En estos días recuerdo ese cuentito que dice que para hervir viva a una rana no se la puede echar en la cacelora con agua caliente, porque salta. Según la historia debería ponérsela en agua fría sobre el fuego. El pobre animal se iría acostumbrando a que la temperatura suba y se quedaría ahí, quieta, hasta morir.
Tengo, por momentos, la impresión de que nos está pasando eso. Nos estamos acostumbrando a una calidad de vida peor a cada instante, a un funcionamiento institucional que se deteriora, a una desmotivación social alarmante, a una descomposición desgarradora.
Ojalá que algo del discurso que genuinamente tiene que ver con el progreso y el bienestar de la gente, con la libertad de pensamiento y de acción, persista, resista, aflore.
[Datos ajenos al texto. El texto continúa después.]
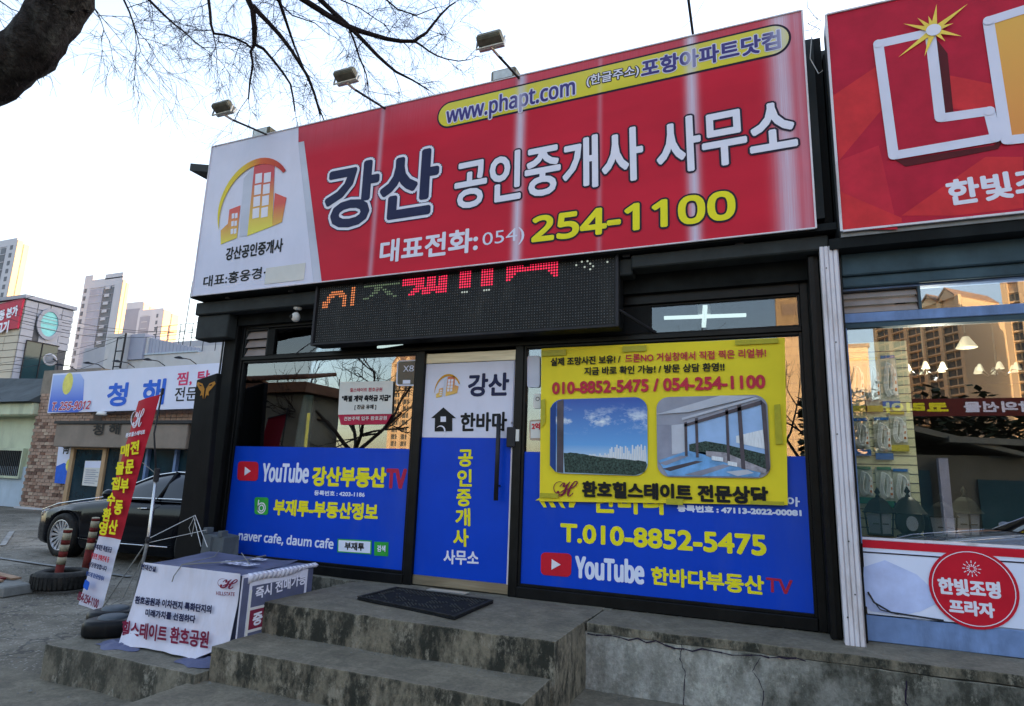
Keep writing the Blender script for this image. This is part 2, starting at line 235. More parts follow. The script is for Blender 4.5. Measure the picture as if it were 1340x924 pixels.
class MB:
    def __init__(s): s.v=[]; s.f=[]
    def add(s,vs,fs):
        k=len(s.v); s.v+=[tuple(v) for v in vs]; s.f+=[tuple(i+k for i in f) for f in fs]; return s
    def box(s,x0,x1,y0,y1,z0,z1):
        if x0>x1: x0,x1=x1,x0
        if y0>y1: y0,y1=y1,y0
        if z0>z1: z0,z1=z1,z0
        return s.add([(x0,y0,z0),(x1,y0,z0),(x1,y1,z0),(x0,y1,z0),(x0,y0,z1),(x1,y0,z1),(x1,y1,z1),(x0,y1,z1)],[(0,3,2,1),(4,5,6,7),(0,1,5,4),(1,2,6,5),(2,3,7,6),(3,0,4,7)])
    def hexa(s,p): return s.add(p,[(0,3,2,1),(4,5,6,7),(0,1,5,4),(1,2,6,5),(2,3,7,6),(3,0,4,7)])
    def poly(s,pts): return s.add(pts,[tuple(range(len(pts)))])
    def prism(s,pts,off):
        n=len(pts); off=Vector(off); a=[Vector(p) for p in pts]; b=[p+off for p in a]
        return s.add(a+b,[tuple(range(n-1,-1,-1)),tuple(range(n,2*n))]+[(i,(i+1)%n,n+(i+1)%n,n+i) for i in range(n)])
    def tube(s,pts,rad,n=8,cap=True):
        pts=[Vector(p) for p in pts]
        if not hasattr(rad,'__len__'): rad=[rad]*len(pts)
        k=len(s.v); up=None
        for i,p in enumerate(pts):
            t=(pts[min(i+1,len(pts)-1)]-pts[max(i-1,0)]).normalized()
            if up is None: up=Vector((0,0,1)) if abs(t.z)<.9 else Vector((1,0,0))
            a=t.cross(up)
            if a.length<1e-5: a=t.orthogonal()
            a.normalize(); b=a.cross(t).normalized(); up=b
            for j in range(n):
                an=2*math.pi*j/n; s.v.append(tuple(p+(a*math.cos(an)+b*math.sin(an))*rad[i]))
        for i in range(len(pts)-1):
            for j in range(n): s.f.append((k+i*n+j,k+i*n+(j+1)%n,k+(i+1)*n+(j+1)%n,k+(i+1)*n+j))
        if cap and n>2: s.f.append(tuple(k+j for j in range(n-1,-1,-1))); s.f.append(tuple(k+(len(pts)-1)*n+j for j in range(n)))
        return s
    def lathe(s,c,prof,n=24,axis='z',closed=False):
        k=len(s.v); c=Vector(c)
        for r,h in prof:
            for j in range(n):
                a=2*math.pi*j/n; x,y=r*math.cos(a),r*math.sin(a)
                s.v.append(tuple(c+(Vector((x,y,h)) if axis=='z' else Vector((x,h,y)) if axis=='y' else Vector((h,x,y)))))
        m=len(prof)
        for i in range(m if closed else m-1):
            for j in range(n): s.f.append((k+i*n+j,k+i*n+(j+1)%n,k+((i+1)%m)*n+(j+1)%n,k+((i+1)%m)*n+j))
        return s
    def build(s,name,m,parent=None,smooth=False,bevel=0,seg=1):
        me=bpy.data.meshes.new(name); vs=s.v
        if parent is not None:
            inv=WM[parent].inverted(); vs=[tuple(inv@Vector(v)) for v in vs]
        me.from_pydata(vs,[],s.f)
        if bevel or True:
            bm=bmesh.new(); bm.from_mesh(me); 
            if bevel:
                bmesh.ops.bevel(bm,geom=[e for e in bm.edges if not e.is_boundary and e.calc_face_angle(0)>.5],offset=bevel,segments=seg,affect='EDGES',clamp_overlap=True)
            bmesh.ops.recalc_face_normals(bm,faces=bm.faces); bm.to_mesh(me); bm.free()
        me.materials.append(M(m) if isinstance(m,str) else m)
        if smooth:
            for p in me.polygons: p.use_smooth=True
        return link(name,me,parent)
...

Es un texto estupendo, y suscribo cada palabra que has escrito. El autoritarismo siempre viene disfrazado de libertad y salvación. De hecho las franquistas Leyes Fundamentales, definían el régimen como "democracia orgánica".
Todas las dictaduras crean remedos de parlamentos que se limitan a aplaudir discursos y votaciones unánimes.
Salvapatrias que quitan el miedo a niños-ciudadanos (o subditos) del monstruo que se esconde debajo de la cama y no le deja dormir (donde pone monstruo ponemos seguridad, crisis, pecado... y todos los terrores de nuestra sociedad).
En cuanto al empobrecimiento (y manipulación) del lenguaje, Orwel, lo definió magistralmente en su novela 1.984. El poder de la "neolengua" y del "pathablar" es escalofriante.
Lo dicho, enhorabuena por esta entrada.